An enslaved West African scholar’s story is being told by the translation work of an Islamic studies professor at the University of North Carolina at Chapel Hill. Professor Carl Ernst spoke about his work at Middle Tennessee State University on Tuesday.
The scholar in question, Omar Said, was born in Futa Tora in modern-day Senegal. He studied for 25 years in a religious academy in West Africa. In 1807 he was captured and transported to America, where he died enslaved in 1863. During his enslavement, he created multiple documents in Arabic including a short autobiography. Ernst and his co-author Mbaye Lo, Associate Professor of Asian and Middle Eastern Studies at Duke University, have translated Said’s documents and will be releasing their book “I Cannot Write My Life: Islam, Arabic and Slavery in Omar Ibn Said’s America” in the spring.
Ernst described Said’s story as a “little-known topic.” He first learned about him when he saw Said’s Arabic Bible on display at the Davidson College Rare Book Room in North Carolina. It was originally bought by Said’s enslavers in an attempt to convert him to Christianity.
All that remains of Said’s work is 18 documents, all in Arabic. Small, one-word translations from 19th-century experts sparsely populate the pages. First-hand accounts report that Said’s English was poor and he was unable to write in it. When modern scholars got a hand on Said’s manuscripts, no critical edition was published, a step that Ernst noted as basic footwork. A critical edition is a detailed analysis of a manuscript that includes a translation if needed, literary criticism and an editor’s extensive annotations.
While previous work suggests that Said had converted to Protestantism, Ernst found a different story while translating. Said quoted the 26 passages from the Quran and six from the Bible. When including the bible verses, Said offered written praise to the Prophet Muhammad and used Islamic theology to interpret them.
“The people who looked at these documents who knew a smattering of Arabic could not connect it to the Arabic literary tradition because they were not familiar with it and they were deeply immersed with scientific racism of that day,” Ernst said.
He drew attention to one quote Said utilized from “Jewel Poem Rhyming in A” by Abu Madyan.
“You who is turning gray / What are you waiting for? / Do you not recognize, my brother, the fate of those who have departed? / Either you are insane or an idiot / Your hair is white, but your heart is black,” Ernst translated.
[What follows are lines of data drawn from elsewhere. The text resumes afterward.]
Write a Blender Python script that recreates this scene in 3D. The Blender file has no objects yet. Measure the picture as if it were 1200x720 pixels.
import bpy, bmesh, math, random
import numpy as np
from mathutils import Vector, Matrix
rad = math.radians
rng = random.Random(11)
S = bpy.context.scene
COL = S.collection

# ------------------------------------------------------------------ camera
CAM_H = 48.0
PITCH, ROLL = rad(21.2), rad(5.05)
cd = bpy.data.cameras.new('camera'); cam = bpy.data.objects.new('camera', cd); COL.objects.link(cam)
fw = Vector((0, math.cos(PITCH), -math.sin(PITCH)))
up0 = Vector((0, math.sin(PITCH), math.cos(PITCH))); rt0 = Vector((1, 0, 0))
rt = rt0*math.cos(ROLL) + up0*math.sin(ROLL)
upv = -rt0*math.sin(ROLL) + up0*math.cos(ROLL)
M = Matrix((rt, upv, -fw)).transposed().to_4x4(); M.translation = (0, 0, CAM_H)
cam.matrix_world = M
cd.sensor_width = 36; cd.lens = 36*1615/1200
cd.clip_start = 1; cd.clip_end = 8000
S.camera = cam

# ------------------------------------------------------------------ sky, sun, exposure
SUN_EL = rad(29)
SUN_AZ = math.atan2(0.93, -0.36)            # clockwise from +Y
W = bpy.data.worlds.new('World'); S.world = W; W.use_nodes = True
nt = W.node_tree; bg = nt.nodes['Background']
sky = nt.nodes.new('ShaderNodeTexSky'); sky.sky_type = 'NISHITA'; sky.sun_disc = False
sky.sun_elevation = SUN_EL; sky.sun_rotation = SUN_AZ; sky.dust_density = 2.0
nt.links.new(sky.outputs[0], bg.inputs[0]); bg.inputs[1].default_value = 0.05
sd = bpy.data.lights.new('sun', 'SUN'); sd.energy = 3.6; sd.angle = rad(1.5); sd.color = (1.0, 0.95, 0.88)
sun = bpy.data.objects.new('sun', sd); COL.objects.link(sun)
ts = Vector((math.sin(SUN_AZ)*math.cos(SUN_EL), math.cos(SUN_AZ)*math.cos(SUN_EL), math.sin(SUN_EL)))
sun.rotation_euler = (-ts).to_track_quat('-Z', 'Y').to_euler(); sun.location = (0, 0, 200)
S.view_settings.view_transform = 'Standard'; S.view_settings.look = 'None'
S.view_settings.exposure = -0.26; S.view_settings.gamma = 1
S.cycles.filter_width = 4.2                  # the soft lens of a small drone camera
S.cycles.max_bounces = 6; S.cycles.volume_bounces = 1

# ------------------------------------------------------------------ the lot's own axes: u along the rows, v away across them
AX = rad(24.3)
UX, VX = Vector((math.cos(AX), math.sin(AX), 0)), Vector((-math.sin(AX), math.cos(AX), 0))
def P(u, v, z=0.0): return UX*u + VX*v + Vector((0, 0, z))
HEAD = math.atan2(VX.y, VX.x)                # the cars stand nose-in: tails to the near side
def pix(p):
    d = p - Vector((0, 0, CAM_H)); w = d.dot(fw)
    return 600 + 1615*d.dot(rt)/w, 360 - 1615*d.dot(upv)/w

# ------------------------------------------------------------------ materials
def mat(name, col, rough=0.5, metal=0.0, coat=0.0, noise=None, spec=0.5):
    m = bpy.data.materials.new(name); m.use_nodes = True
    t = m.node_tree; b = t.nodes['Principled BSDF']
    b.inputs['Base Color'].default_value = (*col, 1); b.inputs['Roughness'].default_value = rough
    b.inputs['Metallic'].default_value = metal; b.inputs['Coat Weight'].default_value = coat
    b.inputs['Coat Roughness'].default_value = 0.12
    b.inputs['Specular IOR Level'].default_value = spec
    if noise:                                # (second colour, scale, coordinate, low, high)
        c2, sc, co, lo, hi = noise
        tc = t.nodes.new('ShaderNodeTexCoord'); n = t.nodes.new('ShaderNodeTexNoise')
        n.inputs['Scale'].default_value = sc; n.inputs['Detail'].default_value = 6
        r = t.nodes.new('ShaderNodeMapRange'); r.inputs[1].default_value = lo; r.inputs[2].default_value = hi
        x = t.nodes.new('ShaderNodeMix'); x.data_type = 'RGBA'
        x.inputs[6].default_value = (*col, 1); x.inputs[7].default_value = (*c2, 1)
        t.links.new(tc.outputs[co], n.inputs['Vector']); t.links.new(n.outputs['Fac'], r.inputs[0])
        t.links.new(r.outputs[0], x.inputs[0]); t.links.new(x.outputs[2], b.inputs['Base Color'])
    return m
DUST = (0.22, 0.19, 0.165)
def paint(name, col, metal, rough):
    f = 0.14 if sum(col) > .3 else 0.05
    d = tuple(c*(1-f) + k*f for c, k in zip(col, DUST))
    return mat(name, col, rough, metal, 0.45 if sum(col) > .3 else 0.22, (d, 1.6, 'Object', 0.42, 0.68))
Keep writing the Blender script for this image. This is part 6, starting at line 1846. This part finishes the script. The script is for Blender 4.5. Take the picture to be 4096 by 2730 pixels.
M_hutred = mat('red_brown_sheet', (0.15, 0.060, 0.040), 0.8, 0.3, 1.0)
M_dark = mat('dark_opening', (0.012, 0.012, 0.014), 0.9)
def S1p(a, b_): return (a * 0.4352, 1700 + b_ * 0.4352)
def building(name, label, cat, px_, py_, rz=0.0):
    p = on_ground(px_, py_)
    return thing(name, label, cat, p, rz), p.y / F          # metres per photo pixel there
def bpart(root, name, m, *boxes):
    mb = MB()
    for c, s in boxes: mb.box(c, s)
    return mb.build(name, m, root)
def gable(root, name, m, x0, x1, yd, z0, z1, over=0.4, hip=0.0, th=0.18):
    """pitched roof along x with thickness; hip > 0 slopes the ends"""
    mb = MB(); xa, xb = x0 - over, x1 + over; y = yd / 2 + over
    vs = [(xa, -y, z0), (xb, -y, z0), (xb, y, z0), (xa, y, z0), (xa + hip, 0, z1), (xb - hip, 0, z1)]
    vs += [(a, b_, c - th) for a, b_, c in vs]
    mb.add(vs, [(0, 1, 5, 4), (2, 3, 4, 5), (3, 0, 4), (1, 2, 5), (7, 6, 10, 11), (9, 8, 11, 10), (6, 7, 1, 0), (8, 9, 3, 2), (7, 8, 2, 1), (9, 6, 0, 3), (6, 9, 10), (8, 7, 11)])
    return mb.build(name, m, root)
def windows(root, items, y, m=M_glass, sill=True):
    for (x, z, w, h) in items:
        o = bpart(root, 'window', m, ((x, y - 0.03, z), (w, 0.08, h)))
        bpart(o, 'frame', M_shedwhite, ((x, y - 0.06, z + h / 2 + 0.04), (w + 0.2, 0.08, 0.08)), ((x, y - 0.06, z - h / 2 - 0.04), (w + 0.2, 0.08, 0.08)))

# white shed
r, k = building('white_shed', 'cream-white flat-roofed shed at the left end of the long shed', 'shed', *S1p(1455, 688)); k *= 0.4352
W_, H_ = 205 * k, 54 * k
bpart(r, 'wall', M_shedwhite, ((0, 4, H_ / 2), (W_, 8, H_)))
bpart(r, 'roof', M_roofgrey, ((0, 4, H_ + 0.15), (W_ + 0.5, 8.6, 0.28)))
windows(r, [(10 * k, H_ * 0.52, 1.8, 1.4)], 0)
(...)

He believes the quote was included by Said to criticize slave owners. John Owen, Said’s slave owner, graduated from UNC where Ernst teaches today. The oldest student organization, the dialectical society, still has a portrait of Owen.
Said’s longest piece is an 8-page autobiography, part of around 100 slave narratives that were published before the civil war. His is the only one written from the perspective of a slave rather than a freedman.
“There was no audience, no one to read it, no one to understand it,” Ernst said. “Yet, he had to accept his destiny because that was part of his faith. There is something surprising, shocking, moving about the spectacle of an educated man who was forced to endure the conditions of slavery for 50 years in North Carolina.”
As for how his work survived, it was the children of Owen’s family who preserved his documents and passed them down.
“The scholars were careless, they threw (the documents) away,” Ernst said. “We’re talking about the failure, indeed the betrayal, of the experts, who were unable and unwilling to read what he wrote and understand that he wanted to go back to Africa.”
As a scholar, Said feels he has a responsibility to make Said’s voice heard.
“We hope this will permit a reconsideration of the way we understand early America,” he said. “We would like to argue that Arabic is an American language and Islam is an American religion.”